Last week I wrote about David Lehman’s remark that the population of Connecticut’s cities should double in 25 years. David Lehman is the Governor’s economic development chief. This week I discuss some additional questions that flow from such an exceptional notion.

I said last week that Lehman’s remark could only be understood to mean that the metropolitan areas – that is, the cities and surrounding suburbs – will need to double. It’s inconceivable that Hartford’s population could double without significant population increases in the surrounding towns. I also said that Lehman’s goal is the correct objective for a community like ours. If we aren’t growing, and growing substantially, we will be losing ground to other cities with whom we compete for employers and citizens.

Doubling is an audacious goal. It seems almost inconceivable, but it isn’t impossible. Austin, Texas has been doing it for 30 years. Atlanta’s been doing it for close to 50 years. Granted, those are two of America’s great modern success stories, but the point is that it can be done.

How would greater Hartford double in population in 25 years? How would it transform itself from 350,000 people living in central Connecticut into 700,000 people? I suppose it could happen by accident, by the confluence of multiple world-wide forces driving large groups of people from one part of the world to another. Central Connecticut could become home to a half million refugees fleeing famine or endless war or religious or political persecution. Why they would find their way to our particular community instead of hundreds of others in the U.S., I don’t know, but I suppose it’s possible.
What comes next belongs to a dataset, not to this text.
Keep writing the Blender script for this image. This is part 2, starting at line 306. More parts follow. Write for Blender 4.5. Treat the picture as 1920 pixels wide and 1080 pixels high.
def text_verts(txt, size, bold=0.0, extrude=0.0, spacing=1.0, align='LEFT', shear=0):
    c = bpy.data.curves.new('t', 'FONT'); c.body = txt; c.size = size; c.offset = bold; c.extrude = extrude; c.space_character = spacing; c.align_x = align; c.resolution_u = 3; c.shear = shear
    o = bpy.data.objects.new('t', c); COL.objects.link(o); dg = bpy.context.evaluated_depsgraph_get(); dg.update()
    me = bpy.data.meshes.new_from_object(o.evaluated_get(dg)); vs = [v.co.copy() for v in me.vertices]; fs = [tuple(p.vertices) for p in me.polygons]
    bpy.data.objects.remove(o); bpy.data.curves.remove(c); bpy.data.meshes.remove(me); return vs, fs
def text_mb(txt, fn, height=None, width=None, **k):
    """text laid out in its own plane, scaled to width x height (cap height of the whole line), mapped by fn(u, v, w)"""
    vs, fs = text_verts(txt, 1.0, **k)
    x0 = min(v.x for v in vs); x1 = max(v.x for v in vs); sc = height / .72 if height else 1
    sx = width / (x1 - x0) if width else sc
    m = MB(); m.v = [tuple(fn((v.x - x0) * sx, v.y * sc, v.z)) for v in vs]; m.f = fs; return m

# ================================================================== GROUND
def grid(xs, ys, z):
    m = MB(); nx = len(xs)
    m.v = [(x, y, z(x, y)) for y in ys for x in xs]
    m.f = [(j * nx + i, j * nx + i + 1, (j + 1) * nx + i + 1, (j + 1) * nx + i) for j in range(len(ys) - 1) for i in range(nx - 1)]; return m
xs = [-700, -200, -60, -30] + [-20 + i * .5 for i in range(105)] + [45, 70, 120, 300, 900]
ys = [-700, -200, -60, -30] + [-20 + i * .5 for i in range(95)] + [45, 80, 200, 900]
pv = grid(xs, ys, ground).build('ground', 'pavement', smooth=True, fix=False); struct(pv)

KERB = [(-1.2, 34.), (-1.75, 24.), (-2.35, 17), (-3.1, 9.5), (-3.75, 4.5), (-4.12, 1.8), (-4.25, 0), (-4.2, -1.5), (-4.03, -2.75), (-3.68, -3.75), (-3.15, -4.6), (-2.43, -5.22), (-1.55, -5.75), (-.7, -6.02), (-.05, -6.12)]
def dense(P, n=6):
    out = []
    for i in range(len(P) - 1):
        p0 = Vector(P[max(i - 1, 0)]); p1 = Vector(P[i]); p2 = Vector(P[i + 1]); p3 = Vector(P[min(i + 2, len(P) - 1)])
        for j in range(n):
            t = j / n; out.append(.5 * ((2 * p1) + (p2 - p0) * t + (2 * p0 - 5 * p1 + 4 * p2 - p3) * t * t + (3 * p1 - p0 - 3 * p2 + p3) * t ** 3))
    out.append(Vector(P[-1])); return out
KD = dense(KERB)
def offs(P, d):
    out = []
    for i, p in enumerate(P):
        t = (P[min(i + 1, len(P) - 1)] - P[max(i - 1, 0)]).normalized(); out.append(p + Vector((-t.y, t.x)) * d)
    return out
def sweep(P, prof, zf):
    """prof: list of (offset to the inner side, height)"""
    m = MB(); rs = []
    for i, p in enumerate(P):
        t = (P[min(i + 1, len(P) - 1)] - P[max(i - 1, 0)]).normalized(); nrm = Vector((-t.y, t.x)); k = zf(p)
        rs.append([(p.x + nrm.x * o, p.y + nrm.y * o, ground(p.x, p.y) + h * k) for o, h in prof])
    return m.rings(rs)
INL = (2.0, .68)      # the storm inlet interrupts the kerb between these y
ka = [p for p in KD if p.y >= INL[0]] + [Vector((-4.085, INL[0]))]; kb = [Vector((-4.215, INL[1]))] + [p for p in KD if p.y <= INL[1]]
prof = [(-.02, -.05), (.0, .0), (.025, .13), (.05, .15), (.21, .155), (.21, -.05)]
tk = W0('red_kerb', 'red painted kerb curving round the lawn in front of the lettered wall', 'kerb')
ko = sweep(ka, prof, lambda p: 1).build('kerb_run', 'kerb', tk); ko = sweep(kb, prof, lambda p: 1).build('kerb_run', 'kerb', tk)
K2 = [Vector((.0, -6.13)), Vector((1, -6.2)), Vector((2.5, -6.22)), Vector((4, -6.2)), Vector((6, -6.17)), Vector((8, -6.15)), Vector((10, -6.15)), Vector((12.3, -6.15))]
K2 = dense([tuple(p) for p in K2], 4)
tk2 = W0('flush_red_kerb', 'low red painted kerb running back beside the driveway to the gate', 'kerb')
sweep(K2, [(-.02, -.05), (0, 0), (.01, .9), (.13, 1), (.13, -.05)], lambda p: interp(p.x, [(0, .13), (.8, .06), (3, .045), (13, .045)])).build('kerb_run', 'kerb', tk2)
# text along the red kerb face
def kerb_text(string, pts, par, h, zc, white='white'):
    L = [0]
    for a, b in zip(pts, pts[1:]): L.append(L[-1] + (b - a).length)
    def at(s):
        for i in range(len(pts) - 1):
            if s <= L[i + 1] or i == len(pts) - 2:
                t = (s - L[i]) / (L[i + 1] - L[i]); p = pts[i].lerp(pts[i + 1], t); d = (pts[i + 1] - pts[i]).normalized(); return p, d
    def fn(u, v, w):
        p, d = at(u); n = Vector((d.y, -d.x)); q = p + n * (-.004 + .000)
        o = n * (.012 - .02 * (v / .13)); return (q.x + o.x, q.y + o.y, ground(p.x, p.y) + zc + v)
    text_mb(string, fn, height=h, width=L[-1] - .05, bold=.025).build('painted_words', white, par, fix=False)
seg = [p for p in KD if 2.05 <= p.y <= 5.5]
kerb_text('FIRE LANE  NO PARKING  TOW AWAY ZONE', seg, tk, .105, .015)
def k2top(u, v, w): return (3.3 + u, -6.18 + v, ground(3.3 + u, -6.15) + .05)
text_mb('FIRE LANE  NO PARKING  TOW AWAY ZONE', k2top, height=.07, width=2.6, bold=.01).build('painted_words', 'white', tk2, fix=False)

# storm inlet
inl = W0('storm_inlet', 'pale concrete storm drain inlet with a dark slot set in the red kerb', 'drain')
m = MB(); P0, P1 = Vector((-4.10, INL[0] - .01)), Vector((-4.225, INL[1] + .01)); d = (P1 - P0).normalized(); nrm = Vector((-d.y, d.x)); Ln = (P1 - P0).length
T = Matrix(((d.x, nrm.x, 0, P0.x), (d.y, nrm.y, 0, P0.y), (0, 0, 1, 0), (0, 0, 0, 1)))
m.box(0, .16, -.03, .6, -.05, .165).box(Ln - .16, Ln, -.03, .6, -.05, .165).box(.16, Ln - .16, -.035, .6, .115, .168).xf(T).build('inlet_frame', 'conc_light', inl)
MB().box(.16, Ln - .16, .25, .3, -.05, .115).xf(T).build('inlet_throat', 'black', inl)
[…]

It’s that sort of causation, outside the control of the people of greater Hartford, that Erik Assadourian posited in his piece in the Hartford Courant on February 2, 2020. Assadourian would have us believe that climate change will be so severe over the next 25 years that millions of Americans will become refugees from major east coast cities and that the human flood will double the size of Hartford. Maybe. (He’d also have us believe that the continued exhaustion of fossil fuels will have all those people walking or riding bicycles. I prefer to think that if such a human flood occurred, we’d have better solutions than a Schwinn.)

That isn’t the kind of growth that Lehman is suggesting, however. Lehman is talking about intentional actions taken by people in Connecticut that have the intended and actual effect of increasing economic activity in the state, attracting employers, and attracting new citizens. He isn’t suggesting we sit back and wait for some serendipity that miraculously doubles our population. Waiting for lightning to strike isn’t much of a strategy.

The way for greater Hartford to grow is to plan for growth. That planning would include identifying the kind of employers that would benefit particularly from being here and how to bring them here. It would include plans for where such employers could best locate their facilities within this regain. It would include plans for housing throughout the region to accommodate the growing population, and it would include plans for transportation improvements so that the metropolitan area will remain livable.

That kind of planning would result in an action plan – it would identify specific things we as a community are going to do in order to cause, or at least increase the likelihood of causing, employers and employees to move to greater Hartford.

We can’t do that kind of planning with our current governmental structure. So long as we choose to think of ourselves as citizens of separate towns, we won’t have the region-wide focus or commitment to effect major change. Hartford can’t develop and act on that plan alone, nor can any one or two of our other towns do it. It’s too big a project, it would require more resources than any one or two towns can commit and most importantly, it would be presumptuous of one or two of our towns to plan the future for all of us.

That kind of planning can be undertaken only regionally. We have to plan our future together.

I already can hear people saying we should create a commission or an inter-governmental agency of some sort through which Hartford and the towns can get the job done. And I’m telling you it won’t happen and it can’t happen. How do I know? Because the Capital Region Council of Governments, created exactly for such purposes, has existed for 50 years and never come close to driving an audacious goal like doubling the population. It’s not for lack of trying. CRCOG can’t do it because the separate political interests of its member towns effectively thwart significant progress toward unified action. And let’s not forget the MetroHartford Alliance and its predecessor organizations, which have been trying to stimulate growth here for decades. They haven’t been able to do it, either. (I’m not saying they haven’t done the plans. For all I know, their file drawers are full of great plans. I’m saying they can’t get the job done.)

Our towns are called “political” subdivisions for a reason. They are political organizations run by political people who respond to political pressure. If you want ten towns to agree on one plan for the future, you need each of ten towns to see the future and get on board. That isn’t going to happen, not in all ten towns. We all know that and understand that. Only by reorganizing into one political subdivision instead of eight or ten or fifteen will we be able to come together as one community and begin to plan for our future.

Double? I don’t know if we want that or can do that. The fact is that we don’t know what we want, because our governmental structure doesn’t facilitate our coming together to talk about it. We all go to our little town meetings and talk about our little town issues, as if what is happening or more to the point, not happening, in our neighboring towns has no bearing on our future.

I know these essays often come around to the same conclusion, and if you’re a regular reader, you’re thinking I’m a broken record (if you remember what that is). However, isn’t it interesting that almost any way we look at the problems and future of greater Hartford, the conclusion is the same: It’s time to change. It’s time to come together to plan our future. It’s time for us to be one city instead of ten towns.